RARE PHOTO COLLECTION

The National Library in Cape Town has a collection of 43 catalogued old portraits of black South Africans, the Grey Ethnological Album. They were taken in South Africa and Botswana by a German anthropologist, Gustav Theodor FRITSCH (1838–1927), for two books that he wrote - "Drie Jahre in Sud-Afrika. Reise-skizzen nach Notizen des Tagesbuchs zusammengestellt (Three Years in South Africa: Travel sketches compiled from notes in a journal), published in 1868, and "Die Eingeborenen Sud-Afrika’s ethnogtaphiseh und anatomisch beschreiben (The Natives of South Africa anatomically and ethnographically described), published in 1872. He left Germany in 1863 and spent three years in southern Africa. Not only was he a physician and anthropologist, but also a photographer.

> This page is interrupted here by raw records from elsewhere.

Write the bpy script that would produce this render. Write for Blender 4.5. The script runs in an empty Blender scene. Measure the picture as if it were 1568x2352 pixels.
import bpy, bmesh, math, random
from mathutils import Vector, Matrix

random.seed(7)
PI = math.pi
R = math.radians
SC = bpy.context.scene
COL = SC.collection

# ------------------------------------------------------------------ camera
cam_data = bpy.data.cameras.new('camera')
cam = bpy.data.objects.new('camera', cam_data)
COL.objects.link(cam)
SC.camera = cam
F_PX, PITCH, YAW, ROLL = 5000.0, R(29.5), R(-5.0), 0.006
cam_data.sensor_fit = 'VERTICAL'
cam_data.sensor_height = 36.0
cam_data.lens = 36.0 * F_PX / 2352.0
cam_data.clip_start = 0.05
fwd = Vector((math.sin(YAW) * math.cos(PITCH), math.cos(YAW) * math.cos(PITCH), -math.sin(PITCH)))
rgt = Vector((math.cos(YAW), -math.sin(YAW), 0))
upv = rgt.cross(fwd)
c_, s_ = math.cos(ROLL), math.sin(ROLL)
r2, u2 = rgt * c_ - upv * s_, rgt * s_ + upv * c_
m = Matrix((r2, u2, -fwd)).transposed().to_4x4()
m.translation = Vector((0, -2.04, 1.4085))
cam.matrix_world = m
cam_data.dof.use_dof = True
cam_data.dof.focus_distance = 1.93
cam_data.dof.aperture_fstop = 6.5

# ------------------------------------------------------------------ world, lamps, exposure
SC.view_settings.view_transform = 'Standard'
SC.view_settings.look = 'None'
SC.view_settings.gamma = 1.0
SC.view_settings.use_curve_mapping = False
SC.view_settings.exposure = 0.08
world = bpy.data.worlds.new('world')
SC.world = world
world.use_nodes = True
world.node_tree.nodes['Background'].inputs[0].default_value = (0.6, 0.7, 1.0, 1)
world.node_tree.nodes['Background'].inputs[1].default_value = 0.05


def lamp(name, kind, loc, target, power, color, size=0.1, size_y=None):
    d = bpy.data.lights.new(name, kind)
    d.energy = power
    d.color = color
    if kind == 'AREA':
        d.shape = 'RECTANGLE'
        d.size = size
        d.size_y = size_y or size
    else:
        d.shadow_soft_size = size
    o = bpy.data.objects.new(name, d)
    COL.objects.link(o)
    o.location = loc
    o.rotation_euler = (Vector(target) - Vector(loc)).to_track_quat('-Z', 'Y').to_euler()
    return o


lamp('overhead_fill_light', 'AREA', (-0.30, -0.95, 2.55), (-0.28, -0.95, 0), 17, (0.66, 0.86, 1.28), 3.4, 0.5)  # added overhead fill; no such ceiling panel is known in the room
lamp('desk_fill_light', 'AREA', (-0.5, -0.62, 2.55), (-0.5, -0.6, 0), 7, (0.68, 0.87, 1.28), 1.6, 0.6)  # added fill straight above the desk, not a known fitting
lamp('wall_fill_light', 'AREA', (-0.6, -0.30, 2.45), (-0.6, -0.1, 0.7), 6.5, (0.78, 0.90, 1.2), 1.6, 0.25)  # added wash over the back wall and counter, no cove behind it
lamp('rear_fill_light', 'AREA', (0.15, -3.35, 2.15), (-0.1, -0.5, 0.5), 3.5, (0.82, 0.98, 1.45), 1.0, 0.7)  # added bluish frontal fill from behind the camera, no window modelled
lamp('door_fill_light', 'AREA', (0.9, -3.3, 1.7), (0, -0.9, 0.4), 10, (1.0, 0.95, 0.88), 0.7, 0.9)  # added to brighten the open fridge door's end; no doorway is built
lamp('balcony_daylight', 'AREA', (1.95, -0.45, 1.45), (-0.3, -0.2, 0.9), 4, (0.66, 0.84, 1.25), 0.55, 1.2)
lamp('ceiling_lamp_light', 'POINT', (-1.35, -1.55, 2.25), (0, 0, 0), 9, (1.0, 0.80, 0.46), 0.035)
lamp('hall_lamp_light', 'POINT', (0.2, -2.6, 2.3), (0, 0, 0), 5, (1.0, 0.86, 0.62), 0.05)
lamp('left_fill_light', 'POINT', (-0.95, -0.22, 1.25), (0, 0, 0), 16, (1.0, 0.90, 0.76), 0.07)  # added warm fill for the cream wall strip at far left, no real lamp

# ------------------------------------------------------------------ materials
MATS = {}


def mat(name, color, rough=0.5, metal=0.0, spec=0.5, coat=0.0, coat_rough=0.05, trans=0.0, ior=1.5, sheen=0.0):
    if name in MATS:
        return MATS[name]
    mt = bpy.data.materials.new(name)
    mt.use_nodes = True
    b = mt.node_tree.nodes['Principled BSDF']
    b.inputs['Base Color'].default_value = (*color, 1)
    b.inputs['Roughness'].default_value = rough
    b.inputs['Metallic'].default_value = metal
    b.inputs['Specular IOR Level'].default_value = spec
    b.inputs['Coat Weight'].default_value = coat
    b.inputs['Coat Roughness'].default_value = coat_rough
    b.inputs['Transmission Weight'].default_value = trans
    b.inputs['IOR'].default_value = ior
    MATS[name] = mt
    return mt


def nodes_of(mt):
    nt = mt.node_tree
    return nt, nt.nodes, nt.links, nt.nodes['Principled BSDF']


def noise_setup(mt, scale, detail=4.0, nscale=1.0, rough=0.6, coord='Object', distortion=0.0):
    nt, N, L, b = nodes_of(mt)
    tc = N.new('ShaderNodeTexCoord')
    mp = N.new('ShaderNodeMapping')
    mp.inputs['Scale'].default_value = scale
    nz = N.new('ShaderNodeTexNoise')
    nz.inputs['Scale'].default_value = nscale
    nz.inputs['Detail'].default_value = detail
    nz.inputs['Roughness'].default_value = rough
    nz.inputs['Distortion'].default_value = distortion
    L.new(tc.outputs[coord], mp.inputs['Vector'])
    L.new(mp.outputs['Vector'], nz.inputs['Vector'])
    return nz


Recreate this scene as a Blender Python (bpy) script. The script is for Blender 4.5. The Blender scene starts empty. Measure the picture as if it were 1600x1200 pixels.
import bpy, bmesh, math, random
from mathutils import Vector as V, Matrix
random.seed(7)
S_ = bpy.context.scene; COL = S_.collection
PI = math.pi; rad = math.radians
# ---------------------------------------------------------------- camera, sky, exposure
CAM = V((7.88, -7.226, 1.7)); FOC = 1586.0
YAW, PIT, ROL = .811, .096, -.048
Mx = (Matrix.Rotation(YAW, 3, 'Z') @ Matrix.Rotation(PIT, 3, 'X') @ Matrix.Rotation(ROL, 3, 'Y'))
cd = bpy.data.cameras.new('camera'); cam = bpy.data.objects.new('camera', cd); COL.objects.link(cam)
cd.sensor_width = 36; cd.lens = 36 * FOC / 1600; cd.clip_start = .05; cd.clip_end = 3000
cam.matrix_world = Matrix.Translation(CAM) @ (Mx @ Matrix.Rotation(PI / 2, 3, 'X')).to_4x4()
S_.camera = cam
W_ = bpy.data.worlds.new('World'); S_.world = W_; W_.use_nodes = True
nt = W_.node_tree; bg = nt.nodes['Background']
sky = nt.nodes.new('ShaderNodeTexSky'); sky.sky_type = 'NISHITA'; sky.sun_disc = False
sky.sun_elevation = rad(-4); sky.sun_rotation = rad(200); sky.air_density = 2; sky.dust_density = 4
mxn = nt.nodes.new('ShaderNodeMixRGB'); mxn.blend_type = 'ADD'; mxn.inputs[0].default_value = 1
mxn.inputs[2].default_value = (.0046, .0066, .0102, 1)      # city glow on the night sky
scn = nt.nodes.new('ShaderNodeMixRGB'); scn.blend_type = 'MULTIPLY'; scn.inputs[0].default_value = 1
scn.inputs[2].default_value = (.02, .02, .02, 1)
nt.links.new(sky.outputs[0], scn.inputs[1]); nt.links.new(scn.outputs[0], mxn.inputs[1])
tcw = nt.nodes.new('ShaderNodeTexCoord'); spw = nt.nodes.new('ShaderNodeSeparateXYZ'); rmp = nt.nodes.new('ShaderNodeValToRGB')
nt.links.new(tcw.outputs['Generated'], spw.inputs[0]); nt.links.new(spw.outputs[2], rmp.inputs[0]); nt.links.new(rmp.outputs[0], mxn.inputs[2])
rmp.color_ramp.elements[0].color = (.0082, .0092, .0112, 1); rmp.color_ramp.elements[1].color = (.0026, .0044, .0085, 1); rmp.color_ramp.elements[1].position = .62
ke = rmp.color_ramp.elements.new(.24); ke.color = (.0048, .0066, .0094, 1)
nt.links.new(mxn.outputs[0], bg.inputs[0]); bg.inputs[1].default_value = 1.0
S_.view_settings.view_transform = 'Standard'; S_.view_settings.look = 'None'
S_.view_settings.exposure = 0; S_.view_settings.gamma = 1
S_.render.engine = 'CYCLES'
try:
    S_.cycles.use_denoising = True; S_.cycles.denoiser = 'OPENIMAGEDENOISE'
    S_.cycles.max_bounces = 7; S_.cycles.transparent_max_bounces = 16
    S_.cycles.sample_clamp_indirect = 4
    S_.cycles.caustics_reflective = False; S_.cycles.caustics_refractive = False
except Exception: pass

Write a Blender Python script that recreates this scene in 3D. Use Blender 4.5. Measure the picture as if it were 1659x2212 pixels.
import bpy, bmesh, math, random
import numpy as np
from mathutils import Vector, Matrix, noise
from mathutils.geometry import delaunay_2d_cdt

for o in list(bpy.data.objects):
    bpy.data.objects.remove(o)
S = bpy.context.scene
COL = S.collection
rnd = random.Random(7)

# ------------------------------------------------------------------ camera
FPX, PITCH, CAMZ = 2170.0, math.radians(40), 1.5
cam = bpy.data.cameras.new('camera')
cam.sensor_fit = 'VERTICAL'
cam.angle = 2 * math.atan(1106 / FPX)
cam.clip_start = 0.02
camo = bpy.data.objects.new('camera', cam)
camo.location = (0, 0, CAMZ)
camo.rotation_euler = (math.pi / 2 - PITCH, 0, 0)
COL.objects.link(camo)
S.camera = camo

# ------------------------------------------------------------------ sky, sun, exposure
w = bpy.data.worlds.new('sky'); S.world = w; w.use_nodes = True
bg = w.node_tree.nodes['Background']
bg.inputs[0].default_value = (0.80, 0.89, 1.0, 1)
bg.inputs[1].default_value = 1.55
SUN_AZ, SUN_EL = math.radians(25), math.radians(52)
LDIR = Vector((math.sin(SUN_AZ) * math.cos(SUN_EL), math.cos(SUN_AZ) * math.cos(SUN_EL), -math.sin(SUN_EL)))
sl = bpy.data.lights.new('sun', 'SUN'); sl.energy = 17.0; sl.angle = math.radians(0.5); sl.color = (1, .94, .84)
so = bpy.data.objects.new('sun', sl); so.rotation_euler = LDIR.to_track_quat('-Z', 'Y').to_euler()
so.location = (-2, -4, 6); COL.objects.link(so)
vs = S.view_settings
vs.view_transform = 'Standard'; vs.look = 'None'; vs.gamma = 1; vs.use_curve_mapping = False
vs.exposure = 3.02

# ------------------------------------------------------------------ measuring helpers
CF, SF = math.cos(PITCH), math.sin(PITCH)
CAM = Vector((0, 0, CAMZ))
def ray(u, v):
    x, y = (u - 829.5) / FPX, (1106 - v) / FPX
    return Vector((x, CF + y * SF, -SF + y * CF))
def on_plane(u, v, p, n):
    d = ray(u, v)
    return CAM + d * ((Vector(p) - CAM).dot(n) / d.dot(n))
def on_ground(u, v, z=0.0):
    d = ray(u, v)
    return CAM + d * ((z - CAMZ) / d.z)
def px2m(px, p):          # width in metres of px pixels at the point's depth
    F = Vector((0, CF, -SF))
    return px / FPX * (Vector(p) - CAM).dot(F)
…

The collection was discovered by Prof. Keith DIETRICH of Stellenbosch University while working on his doctorate in the 1990s, researching South African travel illustrations from the 16th to 19th centuries. He eventually found six albums at the Berlin Museum, where he scanned them onto 36 CDs. This work was put on display recently at the Sasol Art Museum in Stellenbosch. The 220 portraits that were found feature 113 individuals. The exhibition is also now available in a book - An Eloquent Picture Gallery: the SA Portrait Photographs of Gustav Theodor Fritsch, 1863-1865, published by Jacana Media.